This is the story of Emmi and Ali. A 60-year-old widow and her Moroccan husband, who is 20 years younger than her. Rainer Werner Fassbinder's film deals with the conflicts and discrimination faced by this unlikely couple in their social environment.
A chance encounter between Emmi and the young Moroccan Ali in a bar in Munich develops into a romantic relationship. Shortly after he moves in with her, they decide to get married. Emmi's children, neighbors, and coworkers are outraged and express their contempt in various ways.
In "Ali: Fear Eats the Soul", Rainer Werner Fassbinder tells the story of a couple whose age difference is met with great rejection in their social environment. The director based his film on the story of Douglas Sirk's 1955 melodrama All That Heaven Allows. It tells the story of a rich widow and a gardener who face a lot of resistance from their community because of their big age difference and social status. The film also addresses the issue of migrant workers, who were part of public and social life in the Federal Republic of Germany at the time the film was made.

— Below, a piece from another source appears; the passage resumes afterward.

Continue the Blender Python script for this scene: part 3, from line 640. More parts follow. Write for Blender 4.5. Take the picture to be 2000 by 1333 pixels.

The year after the release of "Ali: Fear Eats the Soul", Helma Sanders-Brahms presented her film Shirin's Wedding. Both films are among the few works by German directors that address the lives and associated traditional and cultural conventions of migrants in the Federal Republic of Germany. Shirin's Wedding is about the protagonist of the same name, who is promised to the landowner of her village but is actually in love with Mahmut, who is struggling to make ends meet as a worker in Germany. To escape marriage to the landowner, she herself goes to Germany as a worker to find Mahmut. Her suffering and cultural background are central themes of the film.
These two significant films tie in with the emergence of “guest worker cinema” in the 1960s (see “Gastarbeiterkino,” 1968) and pave the way for migrant cinema in the early 1980s (see Migrantisches Kino, 1980).